Sunday, January 24, 2010

BLOY Watching

No, that's not a misprint. BLOY are Black Oystercatchers, a shorebird on the Pacific coast of North America. Volunteers, including Johnny and I, monitor these black birds with long red bills once a week from May until August. It's a lovely excuse to go to the beach every week. This year, for the first time, a wintering survey is being taken.

Yesterday, the first day of the one week survey, was one of those incredible warm and sunny days we occasionally get in the winter. The coast was lovely, almost windless. Johnny dropped me off at a little park north of Cape Kiwanda so I could hike in from that direction. He drove south to the Cape parking lot and hiked up the dune from the south. There are two different locations we have seen BLOY on the Cape and they are a long way apart.
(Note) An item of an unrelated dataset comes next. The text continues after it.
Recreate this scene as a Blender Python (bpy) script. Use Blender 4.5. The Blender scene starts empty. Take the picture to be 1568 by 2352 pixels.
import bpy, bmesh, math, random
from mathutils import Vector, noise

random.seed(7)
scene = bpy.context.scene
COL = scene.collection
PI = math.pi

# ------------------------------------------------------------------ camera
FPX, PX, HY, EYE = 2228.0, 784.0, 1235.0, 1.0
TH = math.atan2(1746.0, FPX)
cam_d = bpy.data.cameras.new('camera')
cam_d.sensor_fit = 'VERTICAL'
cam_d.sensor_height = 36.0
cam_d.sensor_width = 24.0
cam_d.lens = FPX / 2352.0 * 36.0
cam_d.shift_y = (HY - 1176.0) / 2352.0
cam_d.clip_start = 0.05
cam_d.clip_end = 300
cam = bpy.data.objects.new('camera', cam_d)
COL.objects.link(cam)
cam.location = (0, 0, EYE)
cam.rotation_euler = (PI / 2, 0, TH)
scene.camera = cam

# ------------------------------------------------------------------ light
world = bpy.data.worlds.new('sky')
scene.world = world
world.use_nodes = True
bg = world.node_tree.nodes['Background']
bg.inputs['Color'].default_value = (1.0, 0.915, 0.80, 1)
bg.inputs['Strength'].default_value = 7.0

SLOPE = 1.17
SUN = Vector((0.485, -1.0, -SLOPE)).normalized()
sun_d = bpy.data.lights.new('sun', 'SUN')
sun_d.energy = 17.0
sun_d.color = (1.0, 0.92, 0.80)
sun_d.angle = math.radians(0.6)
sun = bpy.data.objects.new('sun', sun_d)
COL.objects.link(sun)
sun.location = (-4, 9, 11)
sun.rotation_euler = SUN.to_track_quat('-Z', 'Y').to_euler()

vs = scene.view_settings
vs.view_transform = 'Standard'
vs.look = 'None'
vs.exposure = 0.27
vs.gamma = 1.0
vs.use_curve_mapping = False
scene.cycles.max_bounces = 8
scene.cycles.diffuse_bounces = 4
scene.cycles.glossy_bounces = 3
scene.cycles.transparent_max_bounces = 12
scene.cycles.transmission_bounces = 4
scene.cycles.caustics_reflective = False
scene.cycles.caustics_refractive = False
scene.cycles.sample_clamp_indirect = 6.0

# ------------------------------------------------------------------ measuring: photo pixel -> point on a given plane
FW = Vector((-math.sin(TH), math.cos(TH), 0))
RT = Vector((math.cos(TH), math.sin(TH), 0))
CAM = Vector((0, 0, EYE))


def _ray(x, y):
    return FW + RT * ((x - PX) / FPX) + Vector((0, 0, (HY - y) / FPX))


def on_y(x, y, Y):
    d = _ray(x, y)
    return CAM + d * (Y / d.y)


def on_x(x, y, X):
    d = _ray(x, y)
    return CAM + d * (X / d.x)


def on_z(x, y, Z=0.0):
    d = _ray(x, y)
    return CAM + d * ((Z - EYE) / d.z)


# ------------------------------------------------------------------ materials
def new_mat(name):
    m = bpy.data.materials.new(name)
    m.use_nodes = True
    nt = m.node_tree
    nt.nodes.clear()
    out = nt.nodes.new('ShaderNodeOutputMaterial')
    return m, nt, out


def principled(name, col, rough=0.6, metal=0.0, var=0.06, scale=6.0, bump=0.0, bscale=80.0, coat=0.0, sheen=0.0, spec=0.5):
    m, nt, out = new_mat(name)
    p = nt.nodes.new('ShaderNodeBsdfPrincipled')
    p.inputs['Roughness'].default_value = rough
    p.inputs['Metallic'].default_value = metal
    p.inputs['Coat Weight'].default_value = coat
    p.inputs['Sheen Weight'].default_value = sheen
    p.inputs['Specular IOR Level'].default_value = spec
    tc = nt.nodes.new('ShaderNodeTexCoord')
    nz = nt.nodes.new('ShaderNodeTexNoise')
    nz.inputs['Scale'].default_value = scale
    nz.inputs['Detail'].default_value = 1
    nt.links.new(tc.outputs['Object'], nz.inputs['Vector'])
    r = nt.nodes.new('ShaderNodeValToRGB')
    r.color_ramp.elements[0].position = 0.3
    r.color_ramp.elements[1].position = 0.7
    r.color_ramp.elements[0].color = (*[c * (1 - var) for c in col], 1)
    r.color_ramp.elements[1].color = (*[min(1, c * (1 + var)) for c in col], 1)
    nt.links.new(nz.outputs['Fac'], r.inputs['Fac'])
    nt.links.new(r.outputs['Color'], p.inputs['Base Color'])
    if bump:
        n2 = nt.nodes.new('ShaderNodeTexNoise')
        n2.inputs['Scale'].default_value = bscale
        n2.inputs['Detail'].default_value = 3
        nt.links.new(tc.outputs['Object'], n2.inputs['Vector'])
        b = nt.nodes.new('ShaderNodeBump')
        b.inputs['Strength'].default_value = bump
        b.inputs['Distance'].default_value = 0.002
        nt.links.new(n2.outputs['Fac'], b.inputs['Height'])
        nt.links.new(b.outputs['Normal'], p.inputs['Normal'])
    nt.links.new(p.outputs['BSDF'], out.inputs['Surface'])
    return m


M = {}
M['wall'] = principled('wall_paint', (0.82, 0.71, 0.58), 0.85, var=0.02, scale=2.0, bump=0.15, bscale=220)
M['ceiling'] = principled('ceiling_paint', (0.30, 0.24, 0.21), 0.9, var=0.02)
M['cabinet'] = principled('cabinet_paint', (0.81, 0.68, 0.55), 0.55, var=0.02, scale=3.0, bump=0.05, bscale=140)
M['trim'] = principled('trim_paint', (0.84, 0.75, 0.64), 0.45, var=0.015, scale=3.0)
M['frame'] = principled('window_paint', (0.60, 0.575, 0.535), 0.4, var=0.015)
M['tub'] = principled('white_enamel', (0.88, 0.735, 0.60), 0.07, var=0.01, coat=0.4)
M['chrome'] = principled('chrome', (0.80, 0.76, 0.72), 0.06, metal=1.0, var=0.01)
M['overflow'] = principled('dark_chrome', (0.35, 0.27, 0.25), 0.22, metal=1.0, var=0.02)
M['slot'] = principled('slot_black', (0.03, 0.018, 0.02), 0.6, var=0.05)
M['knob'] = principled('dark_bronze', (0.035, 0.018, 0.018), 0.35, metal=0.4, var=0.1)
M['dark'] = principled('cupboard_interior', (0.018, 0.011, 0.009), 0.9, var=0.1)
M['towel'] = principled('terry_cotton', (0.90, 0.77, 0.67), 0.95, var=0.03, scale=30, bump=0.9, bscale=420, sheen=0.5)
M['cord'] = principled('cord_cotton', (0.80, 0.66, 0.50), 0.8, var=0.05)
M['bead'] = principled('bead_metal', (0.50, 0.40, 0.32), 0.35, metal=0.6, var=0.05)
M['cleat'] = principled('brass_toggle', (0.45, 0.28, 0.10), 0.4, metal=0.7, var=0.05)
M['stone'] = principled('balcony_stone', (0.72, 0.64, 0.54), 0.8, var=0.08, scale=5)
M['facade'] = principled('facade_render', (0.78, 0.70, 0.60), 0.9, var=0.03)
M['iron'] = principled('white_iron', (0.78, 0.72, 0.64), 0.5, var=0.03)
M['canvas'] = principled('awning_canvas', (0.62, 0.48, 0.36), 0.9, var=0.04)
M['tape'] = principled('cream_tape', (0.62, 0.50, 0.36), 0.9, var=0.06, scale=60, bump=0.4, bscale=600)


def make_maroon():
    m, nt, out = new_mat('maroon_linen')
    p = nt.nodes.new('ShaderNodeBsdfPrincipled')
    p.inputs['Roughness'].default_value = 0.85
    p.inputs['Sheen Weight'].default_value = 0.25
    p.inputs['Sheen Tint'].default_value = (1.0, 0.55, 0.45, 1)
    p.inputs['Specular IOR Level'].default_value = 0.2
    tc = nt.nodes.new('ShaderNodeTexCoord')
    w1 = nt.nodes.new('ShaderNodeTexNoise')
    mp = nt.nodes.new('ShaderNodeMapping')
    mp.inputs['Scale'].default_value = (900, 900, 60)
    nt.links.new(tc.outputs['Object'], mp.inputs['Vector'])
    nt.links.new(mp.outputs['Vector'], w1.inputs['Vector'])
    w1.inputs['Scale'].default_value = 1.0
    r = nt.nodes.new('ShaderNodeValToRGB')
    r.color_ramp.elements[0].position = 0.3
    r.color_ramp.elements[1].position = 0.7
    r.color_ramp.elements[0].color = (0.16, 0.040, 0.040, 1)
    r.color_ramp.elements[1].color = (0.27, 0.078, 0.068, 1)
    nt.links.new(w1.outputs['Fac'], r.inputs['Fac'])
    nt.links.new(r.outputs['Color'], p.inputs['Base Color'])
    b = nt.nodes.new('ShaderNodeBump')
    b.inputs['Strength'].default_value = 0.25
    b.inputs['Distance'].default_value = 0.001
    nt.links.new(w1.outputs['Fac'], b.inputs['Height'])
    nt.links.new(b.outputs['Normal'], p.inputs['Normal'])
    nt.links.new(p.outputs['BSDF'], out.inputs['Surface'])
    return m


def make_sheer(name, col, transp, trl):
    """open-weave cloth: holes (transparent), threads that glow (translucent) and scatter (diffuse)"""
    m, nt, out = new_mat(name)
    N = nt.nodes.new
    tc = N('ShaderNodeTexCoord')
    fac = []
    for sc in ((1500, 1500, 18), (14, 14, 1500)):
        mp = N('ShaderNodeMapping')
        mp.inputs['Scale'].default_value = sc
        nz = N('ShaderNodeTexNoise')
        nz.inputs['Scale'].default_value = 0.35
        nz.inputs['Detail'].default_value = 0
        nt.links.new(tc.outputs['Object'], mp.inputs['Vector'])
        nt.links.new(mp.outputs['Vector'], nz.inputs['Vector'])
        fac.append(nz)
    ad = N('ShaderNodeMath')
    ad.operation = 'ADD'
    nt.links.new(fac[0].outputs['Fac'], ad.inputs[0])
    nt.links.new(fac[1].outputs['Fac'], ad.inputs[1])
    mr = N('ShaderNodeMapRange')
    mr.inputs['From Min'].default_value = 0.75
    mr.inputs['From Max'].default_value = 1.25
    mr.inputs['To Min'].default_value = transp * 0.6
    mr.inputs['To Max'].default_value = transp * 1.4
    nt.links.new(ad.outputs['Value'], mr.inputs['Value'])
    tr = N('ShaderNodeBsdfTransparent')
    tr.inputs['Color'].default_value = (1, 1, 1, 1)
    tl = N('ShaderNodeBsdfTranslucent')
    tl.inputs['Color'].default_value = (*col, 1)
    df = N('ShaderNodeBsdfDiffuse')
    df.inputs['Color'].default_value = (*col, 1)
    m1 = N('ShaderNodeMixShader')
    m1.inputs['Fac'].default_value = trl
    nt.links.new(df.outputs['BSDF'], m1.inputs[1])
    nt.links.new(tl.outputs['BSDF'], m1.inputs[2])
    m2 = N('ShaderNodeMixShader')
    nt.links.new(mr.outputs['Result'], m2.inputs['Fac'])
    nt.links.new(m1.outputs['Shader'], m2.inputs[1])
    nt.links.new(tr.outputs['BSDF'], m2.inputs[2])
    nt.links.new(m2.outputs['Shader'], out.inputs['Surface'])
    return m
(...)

It would have been a beautiful day on the beach even if we had not found our birds, but we did. A pair was foraging and resting on my side of the Cape. I climbed up so I could look down on them. On the way I couldn't resist taking photos of the incredible sky, ocean, Haystack Rock offshore, and a tenuous natural bridge formation.Johnny found no BLOY on his side, but enjoyed watching a lone Brown Pelican glide right past him. After leaving our respective posts, we rendezvoused in the middle and hiked down the dune on the south side. From the foot of the dune, we surveyed the exposed flat rocks, not visible from above, and discovered a second pair of BLOY.
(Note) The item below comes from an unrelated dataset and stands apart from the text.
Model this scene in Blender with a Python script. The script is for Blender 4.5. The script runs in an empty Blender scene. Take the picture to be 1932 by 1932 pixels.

From Cape Kiwanda we drove south to Neskowin, where we were assigned to look for BLOY on Proposal Rock and southern headlands. This is not my favorite spot because one has to wade a wide stream to get to the south side. In the winter, this stream is a very cold, fast river. We shed our boots (the water was well over them), rolled up our pant legs, and walked across. Nothing like ice water to make you wonder why you volunteered for this job. We found no BLOY here... and we usually don't. Johnny walked back across the river while I hiked out another, much longer way, overstressing my knee in the process.
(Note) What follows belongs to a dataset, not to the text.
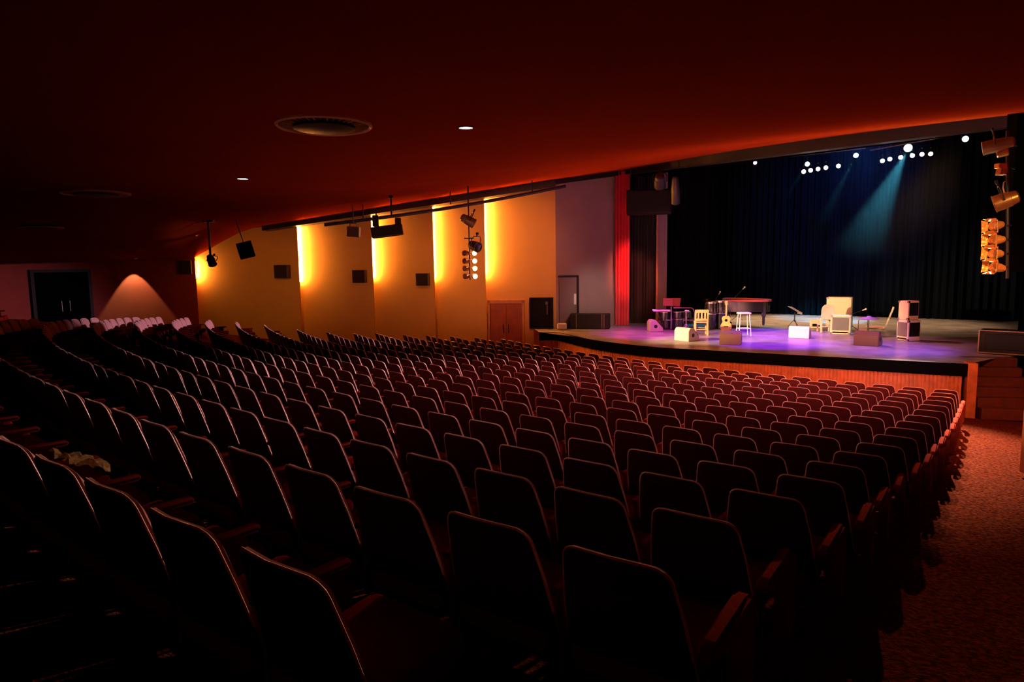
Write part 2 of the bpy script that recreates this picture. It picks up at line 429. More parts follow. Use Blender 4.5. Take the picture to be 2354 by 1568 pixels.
a = on_panel(4, 1218, 684); b = on_panel(4, 1272, 684); c = on_panel(4, 1220, 755)
bo = thing('display_case', 'black-framed dark glass case on the orange wall beside the stage', 'display case', Vector((a.x, a.y, c.z))+n5*.02, r5)
wd, hg = (b-a).length, a.z-c.z
bm = new()
for cx, cz, sx, sz in ((wd/2, .04, wd, .08), (wd/2, hg-.04, wd, .08), (.04, hg/2, .08, hg), (wd-.04, hg/2, .08, hg)): box(bm, (cx, -.04, cz), (sx, .12, sz), bevel=.008)
obj('frame', bm, 'black_edge', bo)
bm = new(); box(bm, (wd/2, 0, hg/2), (wd-.1, .03, hg-.1)); obj('back_panel', bm, 'black_edge', bo)
bm = new(); box(bm, (wd*.72, -.03, hg*.82), (.10, .03, .12), bevel=.01); tube(bm, [(wd*.74, -.03, hg*.75), (wd*.74, -.03, hg*.45)], .02, 6); obj('inner_fitting', bm, 'grille_grey', bo)
# stage door in the grey wall
g0, g1 = (1.72, 26.0), (4.43, 27.25); gd = (Vector((*g1, 0))-Vector((*g0, 0))).normalized(); gr = math.atan2(gd.y, gd.x); gn = Vector((gd.y, -gd.x, 0))
a = onv(1283, 634, g0, g1); b = onv(1328, 634, g0, g1)
dr = bpy.data.objects.new('door_2', None); COL.objects.link(dr); dr.location = Vector((a.x, a.y, STAGE))+gn*.03; dr.rotation_euler.z = gr; dr['kind'] = 'structure'; dr['label'] = 'grey stage door in the grey wall'
dw = (b-a).length; dh = a.z-STAGE
bm = new(); box(bm, (dw/2-.03, 0, dh/2), (dw-.1, .05, dh-.06)); lf = obj('door_leaf', bm, 'grey_door', dr)
bm = new(); box(bm, (dw-.03, -.01, dh/2), (.07, .09, dh)); box(bm, (dw/2, -.01, dh-.03), (dw, .09, .07)); obj('door_frame', bm, 'black_trim', dr)
bm = new(); box(bm, (dw-.16, -.035, 1.12), (.10, .02, .42), bevel=.005); obj('push_plate', bm, 'white_paint', lf)
# dark double door in the rear left wall
SD = (Vector((*SIDE_B, 0))-Vector((*SIDE_A, 0))).normalized(); SN = Vector((-SD.y, SD.x, 0))
if SN.dot(Vector((1, 0, 0))) < 0: SN = -SN
a = onv(76, 627, SIDE_A, SIDE_B); b = onv(200, 628, SIDE_A, SIDE_B)
wdt = (b-a).length; base = floor_z(44.)-.1; hgt = a.z-base; rd = math.atan2((b-a).y, (b-a).x)
dr = bpy.data.objects.new('door_3', None); COL.objects.link(dr); dr.location = Vector((a.x, a.y, base))+SN*.03; dr.rotation_euler.z = rd; dr['kind'] = 'structure'; dr['label'] = 'black double door in the dark rear wall'
for k in (0, 1):
    lw = wdt/2; bm = new(); box(bm, (lw*(k+.5), 0, hgt/2), (lw-.01, .06, hgt), bevel=.006); lf = obj('door_leaf', bm, 'black_wall', dr)
    bm = new(); x = lw+(-.07 if k == 0 else .17); tube(bm, [(x, -.08, .72), (x, -.08, 1.08)], .014, 8); tube(bm, [(x, -.02, .74), (x, -.08, .74)], .01, 6); tube(bm, [(x, -.02, 1.06), (x, -.08, 1.06)], .01, 6); obj('door_handle', bm, 'chrome', lf, smooth=True)
bm = new(); box(bm, (wdt/2, -.01, hgt+.05), (wdt+.2, .1, .1)); box(bm, (-.05, -.01, hgt/2), (.1, .1, hgt)); box(bm, (wdt+.05, -.01, hgt/2), (.1, .1, hgt)); obj('door_frame', bm, 'black_trim', dr)

# ================================================================ SEATS
def seat_outline(off=0., n=5):
    zb, zt, wb, wt, r = .34, .865, .268, .212, .075
    P = [(-wb+off, zb+off)]
    def arc(cx, cz, a0, a1): return [(cx+(r-off)*math.cos(R_(a0+(a1-a0)*k/n)), cz+(r-off)*math.sin(R_(a0+(a1-a0)*k/n))) for k in range(n+1)]
    P += [(-(wb+(wt-wb)*t)+off, zb+(zt-zb)*t) for t in (.3, .6)]
    P += arc(-wt+r, zt-r, 174, 90)+[(0, zt-off+.006)]+arc(wt-r, zt-r, 90, 6)
    P += [((wb+(wt-wb)*t)-off, zb+(zt-zb)*t) for t in (.6, .3)]
    P += [(wb-off, zb+off)]
    return P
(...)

Since I was now incapable of long hikes, we forgo our 3rd site, Road's End, which another volunteer is supposed to be covering anyway, and drove to Fishing Rock, south of Lincoln City, a site we had only recently learned about. We found one BLOY there (photo at top). The tide was coming in now and the weather changing. Those pretty white clouds on the horizon were bringing wind and the promise of rain.
Skirting Lincoln City on our way home, we came across a lovely Great Egret by the side of the road. I took this photo through the windshield. After a meal at our favorite restaurant, the Otis Cafe, we drove through the coast range, hitting rain in the mountains. It's been raining ever since. But what a great day it was on the lovely Oregon coast yesterday!